:: DATA LINES

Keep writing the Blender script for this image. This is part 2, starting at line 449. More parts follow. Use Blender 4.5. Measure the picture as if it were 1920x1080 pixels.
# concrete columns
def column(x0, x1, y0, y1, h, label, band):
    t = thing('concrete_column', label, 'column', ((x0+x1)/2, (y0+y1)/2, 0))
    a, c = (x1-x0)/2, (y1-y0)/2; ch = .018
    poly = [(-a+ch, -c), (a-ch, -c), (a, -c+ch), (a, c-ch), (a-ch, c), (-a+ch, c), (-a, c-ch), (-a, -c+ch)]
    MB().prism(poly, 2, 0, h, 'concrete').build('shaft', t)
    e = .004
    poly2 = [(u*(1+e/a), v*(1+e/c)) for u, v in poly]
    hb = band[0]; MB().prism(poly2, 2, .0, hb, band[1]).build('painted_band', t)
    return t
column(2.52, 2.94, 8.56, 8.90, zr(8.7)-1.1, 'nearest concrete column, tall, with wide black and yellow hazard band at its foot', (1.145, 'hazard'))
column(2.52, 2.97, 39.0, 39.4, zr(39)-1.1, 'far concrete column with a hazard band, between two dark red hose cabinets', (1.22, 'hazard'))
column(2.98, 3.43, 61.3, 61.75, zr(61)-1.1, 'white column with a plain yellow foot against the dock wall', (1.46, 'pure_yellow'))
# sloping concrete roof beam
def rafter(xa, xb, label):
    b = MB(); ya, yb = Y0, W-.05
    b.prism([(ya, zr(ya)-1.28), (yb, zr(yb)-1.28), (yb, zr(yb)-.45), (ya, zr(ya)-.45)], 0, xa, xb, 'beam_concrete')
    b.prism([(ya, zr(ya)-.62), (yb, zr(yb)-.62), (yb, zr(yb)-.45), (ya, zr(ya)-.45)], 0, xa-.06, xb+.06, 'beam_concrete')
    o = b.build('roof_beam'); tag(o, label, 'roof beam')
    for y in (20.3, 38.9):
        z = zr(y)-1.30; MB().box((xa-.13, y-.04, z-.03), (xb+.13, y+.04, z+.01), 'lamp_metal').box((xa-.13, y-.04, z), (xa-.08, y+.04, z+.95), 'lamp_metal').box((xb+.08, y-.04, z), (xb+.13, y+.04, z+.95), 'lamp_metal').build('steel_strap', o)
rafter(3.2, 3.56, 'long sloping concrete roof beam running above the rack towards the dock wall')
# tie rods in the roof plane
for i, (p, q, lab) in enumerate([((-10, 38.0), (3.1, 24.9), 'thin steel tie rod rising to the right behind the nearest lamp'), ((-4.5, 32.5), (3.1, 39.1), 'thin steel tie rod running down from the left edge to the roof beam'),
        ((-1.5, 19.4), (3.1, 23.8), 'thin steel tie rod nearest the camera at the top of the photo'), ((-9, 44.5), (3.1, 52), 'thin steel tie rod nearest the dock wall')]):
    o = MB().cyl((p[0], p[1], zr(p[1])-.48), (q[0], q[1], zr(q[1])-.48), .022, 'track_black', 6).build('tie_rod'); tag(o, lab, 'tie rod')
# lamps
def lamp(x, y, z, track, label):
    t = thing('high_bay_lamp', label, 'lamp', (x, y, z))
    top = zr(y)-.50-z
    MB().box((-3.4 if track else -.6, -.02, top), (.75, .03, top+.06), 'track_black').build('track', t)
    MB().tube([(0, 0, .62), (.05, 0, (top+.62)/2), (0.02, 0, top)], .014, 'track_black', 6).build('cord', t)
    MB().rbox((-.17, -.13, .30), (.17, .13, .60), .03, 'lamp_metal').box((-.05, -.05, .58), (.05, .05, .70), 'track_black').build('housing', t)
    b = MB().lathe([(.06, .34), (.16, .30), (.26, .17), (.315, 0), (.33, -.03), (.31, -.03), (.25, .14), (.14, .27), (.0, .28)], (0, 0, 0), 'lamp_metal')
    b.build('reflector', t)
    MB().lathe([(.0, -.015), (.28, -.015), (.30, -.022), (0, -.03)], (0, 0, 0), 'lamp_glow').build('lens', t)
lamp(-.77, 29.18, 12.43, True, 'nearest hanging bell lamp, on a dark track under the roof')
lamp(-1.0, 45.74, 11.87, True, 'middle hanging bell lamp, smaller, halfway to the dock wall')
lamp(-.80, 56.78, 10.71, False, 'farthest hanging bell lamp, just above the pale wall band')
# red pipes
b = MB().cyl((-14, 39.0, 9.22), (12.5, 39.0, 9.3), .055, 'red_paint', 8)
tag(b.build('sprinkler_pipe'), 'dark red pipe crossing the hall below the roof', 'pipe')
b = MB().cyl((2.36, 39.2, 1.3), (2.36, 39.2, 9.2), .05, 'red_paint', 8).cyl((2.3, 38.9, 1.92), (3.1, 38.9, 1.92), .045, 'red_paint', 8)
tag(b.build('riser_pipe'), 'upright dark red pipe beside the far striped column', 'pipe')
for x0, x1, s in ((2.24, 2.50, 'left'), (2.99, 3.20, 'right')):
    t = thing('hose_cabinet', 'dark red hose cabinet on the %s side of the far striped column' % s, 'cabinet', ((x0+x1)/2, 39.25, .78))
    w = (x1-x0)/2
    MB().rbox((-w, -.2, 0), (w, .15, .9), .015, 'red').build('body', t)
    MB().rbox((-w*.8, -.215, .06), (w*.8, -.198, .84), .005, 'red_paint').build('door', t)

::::

GOAL OF THE EXERCISE:
Repeat the listing in full, keeping every line exactly as it is.

RESULT OF THE TASK:
Keep writing the Blender script for this image. This is part 2, starting at line 449. More parts follow. Use Blender 4.5. Measure the picture as if it were 1920x1080 pixels.
# concrete columns
def column(x0, x1, y0, y1, h, label, band):
    t = thing('concrete_column', label, 'column', ((x0+x1)/2, (y0+y1)/2, 0))
    a, c = (x1-x0)/2, (y1-y0)/2; ch = .018
    poly = [(-a+ch, -c), (a-ch, -c), (a, -c+ch), (a, c-ch), (a-ch, c), (-a+ch, c), (-a, c-ch), (-a, -c+ch)]
    MB().prism(poly, 2, 0, h, 'concrete').build('shaft', t)
    e = .004
    poly2 = [(u*(1+e/a), v*(1+e/c)) for u, v in poly]
    hb = band[0]; MB().prism(poly2, 2, .0, hb, band[1]).build('painted_band', t)
    return t
column(2.52, 2.94, 8.56, 8.90, zr(8.7)-1.1, 'nearest concrete column, tall, with wide black and yellow hazard band at its foot', (1.145, 'hazard'))
column(2.52, 2.97, 39.0, 39.4, zr(39)-1.1, 'far concrete column with a hazard band, between two dark red hose cabinets', (1.22, 'hazard'))
column(2.98, 3.43, 61.3, 61.75, zr(61)-1.1, 'white column with a plain yellow foot against the dock wall', (1.46, 'pure_yellow'))
# sloping concrete roof beam
def rafter(xa, xb, label):
    b = MB(); ya, yb = Y0, W-.05
    b.prism([(ya, zr(ya)-1.28), (yb, zr(yb)-1.28), (yb, zr(yb)-.45), (ya, zr(ya)-.45)], 0, xa, xb, 'beam_concrete')
    b.prism([(ya, zr(ya)-.62), (yb, zr(yb)-.62), (yb, zr(yb)-.45), (ya, zr(ya)-.45)], 0, xa-.06, xb+.06, 'beam_concrete')
    o = b.build('roof_beam'); tag(o, label, 'roof beam')
    for y in (20.3, 38.9):
        z = zr(y)-1.30; MB().box((xa-.13, y-.04, z-.03), (xb+.13, y+.04, z+.01), 'lamp_metal').box((xa-.13, y-.04, z), (xa-.08, y+.04, z+.95), 'lamp_metal').box((xb+.08, y-.04, z), (xb+.13, y+.04, z+.95), 'lamp_metal').build('steel_strap', o)
rafter(3.2, 3.56, 'long sloping concrete roof beam running above the rack towards the dock wall')
# tie rods in the roof plane
for i, (p, q, lab) in enumerate([((-10, 38.0), (3.1, 24.9), 'thin steel tie rod rising to the right behind the nearest lamp'), ((-4.5, 32.5), (3.1, 39.1), 'thin steel tie rod running down from the left edge to the roof beam'),
        ((-1.5, 19.4), (3.1, 23.8), 'thin steel tie rod nearest the camera at the top of the photo'), ((-9, 44.5), (3.1, 52), 'thin steel tie rod nearest the dock wall')]):
    o = MB().cyl((p[0], p[1], zr(p[1])-.48), (q[0], q[1], zr(q[1])-.48), .022, 'track_black', 6).build('tie_rod'); tag(o, lab, 'tie rod')
# lamps
def lamp(x, y, z, track, label):
    t = thing('high_bay_lamp', label, 'lamp', (x, y, z))
    top = zr(y)-.50-z
    MB().box((-3.4 if track else -.6, -.02, top), (.75, .03, top+.06), 'track_black').build('track', t)
    MB().tube([(0, 0, .62), (.05, 0, (top+.62)/2), (0.02, 0, top)], .014, 'track_black', 6).build('cord', t)
    MB().rbox((-.17, -.13, .30), (.17, .13, .60), .03, 'lamp_metal').box((-.05, -.05, .58), (.05, .05, .70), 'track_black').build('housing', t)
    b = MB().lathe([(.06, .34), (.16, .30), (.26, .17), (.315, 0), (.33, -.03), (.31, -.03), (.25, .14), (.14, .27), (.0, .28)], (0, 0, 0), 'lamp_metal')
    b.build('reflector', t)
    MB().lathe([(.0, -.015), (.28, -.015), (.30, -.022), (0, -.03)], (0, 0, 0), 'lamp_glow').build('lens', t)
lamp(-.77, 29.18, 12.43, True, 'nearest hanging bell lamp, on a dark track under the roof')
lamp(-1.0, 45.74, 11.87, True, 'middle hanging bell lamp, smaller, halfway to the dock wall')
lamp(-.80, 56.78, 10.71, False, 'farthest hanging bell lamp, just above the pale wall band')
# red pipes
b = MB().cyl((-14, 39.0, 9.22), (12.5, 39.0, 9.3), .055, 'red_paint', 8)
tag(b.build('sprinkler_pipe'), 'dark red pipe crossing the hall below the roof', 'pipe')
b = MB().cyl((2.36, 39.2, 1.3), (2.36, 39.2, 9.2), .05, 'red_paint', 8).cyl((2.3, 38.9, 1.92), (3.1, 38.9, 1.92), .045, 'red_paint', 8)
tag(b.build('riser_pipe'), 'upright dark red pipe beside the far striped column', 'pipe')
for x0, x1, s in ((2.24, 2.50, 'left'), (2.99, 3.20, 'right')):
    t = thing('hose_cabinet', 'dark red hose cabinet on the %s side of the far striped column' % s, 'cabinet', ((x0+x1)/2, 39.25, .78))
    w = (x1-x0)/2
    MB().rbox((-w, -.2, 0), (w, .15, .9), .015, 'red').build('body', t)
    MB().rbox((-w*.8, -.215, .06), (w*.8, -.198, .84), .005, 'red_paint').build('door', t)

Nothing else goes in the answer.